While Biden has yet to speak to the leader of the U.S.’s firmest ally in the region – and one of the closest anywhere – he has had calls with the leaders of two deeply antagonistic regimes – Russian President Vladimir Putin on January 26, and Chinese President Xi Jinping, on February 10.

Netanyahu, whose relationship with President Trump was a warm one, is known to be wary of Biden’s plans to re-engage Iran, and his offer to re-enter the Obama-era nuclear deal if Tehran returns to compliance.

After playing down the issue in recent weeks, Psaki said at Tuesday’s White House briefing that Biden’s “first call with a leader in the region will be with Prime Minister Netanyahu.”

“It will be soon,” she said. “I don’t have an exact day for you, but it is soon. Stay tuned.”

Psaki described Israel as “an ally” and “a country where we have an important strategic security relationship.”

“And our team is fully engaged – not at the head-of-state yet – level quite yet, but very soon,” she said. “But our team is fully engaged, having constant conversations at many levels with the Israelis.”

Secretary of State Antony Blinken, Defense Secretary Gen. Lloyd Austin, and National Security Advisor Jake Sullivan have spoken to their Israeli counterparts, Gabi Ashkenazi, Benny Gantz, and Meir Ben-Shabbat respectively.

But the absence of a call from Biden is making waves.  (The two did speak during the transition period, on November 17.)

Last week Israeli ambassador to the U.N. Danny Danon in a pointed tweet listed world leaders Biden has spoken to since his inauguration, and asked, “Might it now be time to call the leader of #Israel, the closest ally of the #US?” He included the phone number for Netanyahu’s office.

Asked about the issue the following day, Psaki said Biden “looks forward to speaking with” Netanyahu – “obviously somebody that he has a longstanding relationship with.”

On Friday, she was asked again, and told by a reporter that “there’s a narrative in Israel that this is an intentional diss.”
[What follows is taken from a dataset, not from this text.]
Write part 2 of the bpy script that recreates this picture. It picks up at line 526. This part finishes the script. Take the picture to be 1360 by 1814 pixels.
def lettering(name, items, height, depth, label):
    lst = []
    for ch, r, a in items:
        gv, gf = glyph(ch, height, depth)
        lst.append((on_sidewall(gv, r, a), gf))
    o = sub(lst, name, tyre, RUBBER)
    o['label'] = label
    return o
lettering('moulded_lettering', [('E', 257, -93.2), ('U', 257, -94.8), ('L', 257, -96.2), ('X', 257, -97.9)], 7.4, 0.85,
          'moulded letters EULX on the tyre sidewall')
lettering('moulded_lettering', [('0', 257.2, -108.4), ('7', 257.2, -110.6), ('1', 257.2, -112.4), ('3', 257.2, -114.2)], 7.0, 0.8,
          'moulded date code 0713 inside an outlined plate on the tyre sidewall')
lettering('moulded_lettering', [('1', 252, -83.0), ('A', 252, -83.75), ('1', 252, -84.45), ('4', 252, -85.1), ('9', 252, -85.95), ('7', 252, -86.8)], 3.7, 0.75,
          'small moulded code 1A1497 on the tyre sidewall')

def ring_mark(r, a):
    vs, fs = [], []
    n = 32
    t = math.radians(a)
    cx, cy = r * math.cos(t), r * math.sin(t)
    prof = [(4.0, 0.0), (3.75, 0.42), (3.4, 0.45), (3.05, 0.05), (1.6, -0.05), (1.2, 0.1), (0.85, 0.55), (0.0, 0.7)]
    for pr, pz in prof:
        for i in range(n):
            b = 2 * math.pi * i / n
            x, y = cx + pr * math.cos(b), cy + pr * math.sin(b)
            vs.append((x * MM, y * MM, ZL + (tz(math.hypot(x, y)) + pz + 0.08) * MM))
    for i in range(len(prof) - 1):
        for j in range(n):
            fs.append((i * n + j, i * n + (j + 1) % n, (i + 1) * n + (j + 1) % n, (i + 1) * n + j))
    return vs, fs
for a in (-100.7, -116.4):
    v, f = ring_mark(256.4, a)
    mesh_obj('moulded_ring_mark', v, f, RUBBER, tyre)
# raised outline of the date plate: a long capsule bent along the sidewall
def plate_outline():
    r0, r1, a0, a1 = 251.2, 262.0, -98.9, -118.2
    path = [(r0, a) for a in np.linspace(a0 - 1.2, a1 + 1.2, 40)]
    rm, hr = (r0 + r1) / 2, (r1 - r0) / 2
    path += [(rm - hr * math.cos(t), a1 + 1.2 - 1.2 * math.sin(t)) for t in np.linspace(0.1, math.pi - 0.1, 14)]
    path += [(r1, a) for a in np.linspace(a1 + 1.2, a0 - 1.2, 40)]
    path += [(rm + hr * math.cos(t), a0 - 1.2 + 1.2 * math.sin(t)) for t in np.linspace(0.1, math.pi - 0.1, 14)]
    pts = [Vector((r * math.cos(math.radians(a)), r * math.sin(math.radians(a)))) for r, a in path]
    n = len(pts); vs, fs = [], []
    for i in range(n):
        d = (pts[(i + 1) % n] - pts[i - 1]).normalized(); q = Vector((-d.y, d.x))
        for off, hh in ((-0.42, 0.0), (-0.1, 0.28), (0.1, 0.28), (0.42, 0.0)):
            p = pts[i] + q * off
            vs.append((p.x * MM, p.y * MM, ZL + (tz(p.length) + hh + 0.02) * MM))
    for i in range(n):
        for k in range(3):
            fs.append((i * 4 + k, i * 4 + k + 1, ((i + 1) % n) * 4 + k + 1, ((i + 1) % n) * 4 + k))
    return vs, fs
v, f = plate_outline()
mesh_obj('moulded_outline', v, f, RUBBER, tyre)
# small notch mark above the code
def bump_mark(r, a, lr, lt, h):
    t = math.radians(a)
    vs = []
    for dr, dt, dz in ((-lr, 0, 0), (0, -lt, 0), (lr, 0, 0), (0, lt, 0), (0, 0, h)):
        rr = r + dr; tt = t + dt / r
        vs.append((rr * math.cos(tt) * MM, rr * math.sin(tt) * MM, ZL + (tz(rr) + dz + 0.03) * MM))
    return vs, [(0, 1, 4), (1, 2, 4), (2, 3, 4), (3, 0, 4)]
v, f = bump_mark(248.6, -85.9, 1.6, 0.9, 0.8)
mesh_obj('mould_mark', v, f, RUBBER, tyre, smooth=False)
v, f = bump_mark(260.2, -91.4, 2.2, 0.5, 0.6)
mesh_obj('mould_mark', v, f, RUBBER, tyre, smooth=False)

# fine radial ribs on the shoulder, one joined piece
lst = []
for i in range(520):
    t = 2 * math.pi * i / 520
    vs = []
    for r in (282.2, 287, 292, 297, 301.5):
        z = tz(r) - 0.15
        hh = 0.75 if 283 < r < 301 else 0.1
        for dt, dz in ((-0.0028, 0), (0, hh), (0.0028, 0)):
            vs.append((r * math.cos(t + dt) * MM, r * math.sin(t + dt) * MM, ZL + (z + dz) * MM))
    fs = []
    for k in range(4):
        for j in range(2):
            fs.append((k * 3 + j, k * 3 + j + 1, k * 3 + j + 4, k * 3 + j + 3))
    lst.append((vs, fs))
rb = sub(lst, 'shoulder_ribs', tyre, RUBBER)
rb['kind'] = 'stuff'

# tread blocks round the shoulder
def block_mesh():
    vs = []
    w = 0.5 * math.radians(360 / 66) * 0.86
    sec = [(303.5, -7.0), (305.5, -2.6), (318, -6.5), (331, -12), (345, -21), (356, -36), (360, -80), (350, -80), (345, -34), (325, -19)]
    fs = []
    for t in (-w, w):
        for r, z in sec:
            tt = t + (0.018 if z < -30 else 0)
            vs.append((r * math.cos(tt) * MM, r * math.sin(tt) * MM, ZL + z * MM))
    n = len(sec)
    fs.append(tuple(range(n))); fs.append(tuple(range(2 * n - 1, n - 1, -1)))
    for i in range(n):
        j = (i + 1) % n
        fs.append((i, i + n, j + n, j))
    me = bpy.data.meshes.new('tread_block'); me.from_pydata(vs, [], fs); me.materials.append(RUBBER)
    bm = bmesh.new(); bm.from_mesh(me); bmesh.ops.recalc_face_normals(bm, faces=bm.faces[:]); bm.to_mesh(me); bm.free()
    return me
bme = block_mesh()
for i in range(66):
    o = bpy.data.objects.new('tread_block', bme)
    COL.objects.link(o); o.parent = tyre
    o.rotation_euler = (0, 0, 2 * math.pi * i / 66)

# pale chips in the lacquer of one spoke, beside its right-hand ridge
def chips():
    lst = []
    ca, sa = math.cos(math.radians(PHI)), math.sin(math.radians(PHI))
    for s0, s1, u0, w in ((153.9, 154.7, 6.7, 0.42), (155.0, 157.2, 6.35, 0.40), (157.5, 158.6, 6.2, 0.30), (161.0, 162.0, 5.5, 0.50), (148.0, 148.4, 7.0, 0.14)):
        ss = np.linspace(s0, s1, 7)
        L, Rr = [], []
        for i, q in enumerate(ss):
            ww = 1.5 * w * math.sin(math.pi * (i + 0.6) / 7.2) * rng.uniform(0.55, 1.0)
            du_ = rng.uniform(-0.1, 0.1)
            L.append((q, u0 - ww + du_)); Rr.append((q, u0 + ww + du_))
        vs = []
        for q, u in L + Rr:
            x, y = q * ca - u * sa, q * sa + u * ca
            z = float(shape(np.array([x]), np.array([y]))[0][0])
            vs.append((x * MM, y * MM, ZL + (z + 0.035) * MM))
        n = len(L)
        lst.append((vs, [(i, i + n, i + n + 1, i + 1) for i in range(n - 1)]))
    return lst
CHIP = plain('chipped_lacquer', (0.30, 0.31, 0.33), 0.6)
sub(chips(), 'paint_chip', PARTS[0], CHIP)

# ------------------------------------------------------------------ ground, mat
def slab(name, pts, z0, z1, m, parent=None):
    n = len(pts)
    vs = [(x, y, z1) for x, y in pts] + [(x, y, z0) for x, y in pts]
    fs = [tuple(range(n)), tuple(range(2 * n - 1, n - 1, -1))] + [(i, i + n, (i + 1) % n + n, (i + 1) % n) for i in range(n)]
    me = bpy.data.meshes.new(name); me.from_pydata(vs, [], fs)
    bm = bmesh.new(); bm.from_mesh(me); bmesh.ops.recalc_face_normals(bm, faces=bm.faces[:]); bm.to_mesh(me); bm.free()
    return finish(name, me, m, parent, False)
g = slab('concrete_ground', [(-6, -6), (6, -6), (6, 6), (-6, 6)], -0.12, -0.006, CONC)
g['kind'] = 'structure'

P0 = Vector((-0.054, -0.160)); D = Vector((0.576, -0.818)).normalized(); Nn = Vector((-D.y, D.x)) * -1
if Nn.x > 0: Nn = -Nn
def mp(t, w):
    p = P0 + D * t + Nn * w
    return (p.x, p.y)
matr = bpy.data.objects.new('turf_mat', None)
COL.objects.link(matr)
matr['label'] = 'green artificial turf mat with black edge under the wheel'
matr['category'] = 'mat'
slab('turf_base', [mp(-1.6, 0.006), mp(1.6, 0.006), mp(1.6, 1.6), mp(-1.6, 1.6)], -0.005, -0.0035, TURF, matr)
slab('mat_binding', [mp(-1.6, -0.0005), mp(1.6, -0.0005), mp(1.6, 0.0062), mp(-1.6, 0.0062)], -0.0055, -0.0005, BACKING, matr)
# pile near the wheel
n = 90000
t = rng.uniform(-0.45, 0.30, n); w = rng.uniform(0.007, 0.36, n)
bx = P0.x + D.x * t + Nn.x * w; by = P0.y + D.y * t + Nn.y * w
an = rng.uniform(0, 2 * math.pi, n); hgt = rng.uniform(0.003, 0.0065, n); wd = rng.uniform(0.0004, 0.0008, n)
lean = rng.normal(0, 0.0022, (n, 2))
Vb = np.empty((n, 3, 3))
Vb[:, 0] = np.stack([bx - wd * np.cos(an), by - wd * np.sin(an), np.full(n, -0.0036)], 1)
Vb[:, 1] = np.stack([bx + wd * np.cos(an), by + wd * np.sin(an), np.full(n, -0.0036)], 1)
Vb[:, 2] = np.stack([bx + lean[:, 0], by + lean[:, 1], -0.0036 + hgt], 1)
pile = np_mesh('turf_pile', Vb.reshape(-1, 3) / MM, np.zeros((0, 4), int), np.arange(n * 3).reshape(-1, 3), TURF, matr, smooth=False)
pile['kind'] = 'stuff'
“It is not an intentional diss,” Psaki replied. “Prime Minister Netanyahu is someone the president has known for some time. Obviously, we have a long and important relationship with Israel, and the president has known him and has been working on a range of issues that there's a mutual commitment to for some time. It is just a reflection of the fact that we have been here for three and a half weeks, he’s not called every single global leader yet, and he is eager to do that in the weeks ahead.”

“But he has called every other major ally in Europe and in Asia,” the reporter suggested.

“He’s called many of them, that is true,” Psaki conceded. “Some would argue they haven't received calls yet, and they are still eager to receive them. But I can assure you he will be speaking with the prime minister soon, and he's looking forward to doing that.”

Also on Friday, Sen. Rick Scott (R-Fla.) joined those who have raised concern about the issue, saying, “President Biden’s failure to call Prime Minister Netanyahu is unacceptable and sends a deeply troubling message on the priorities of the United States under his administration.”

“Israel is an important partner in trade and we have no greater ally than Israel in our efforts to ensure peace in the Middle East, and around the world,” Scott said. “It is unbelievable that President Biden would call Communist China’s General Secretary Xi, a dictator and adversary, before connecting with our ally, Israel. The call should happen today.”

Netanyahu told Israel’s Channel 12 at the weekend that while he and Biden have differences over Iran and approaches to the Palestinian issue, “we also have many things we agree on and the alliance is very strong.”  He voiced confidence that Biden would call.

Still, the length of time taken does appear to be a departure from the norm.

President Trump spoke to Netanyahu one day after his inauguration, and President Clinton spoke to Prime Minister Yitzhak Rabin within three days of Clinton taking office.

Presidents George W. Bush and Obama were both inaugurated in the final three weeks of Israeli election campaigns, but Bush phoned Prime Minister Ariel Sharon on February 6, the day the Israeli won the election, and Obama called Netanyahu on April 1, the day after the prime minister was sworn in.

Israelis go to the polls again next month – for the fourth time in two years – but election day falls two months and two days after Biden took office.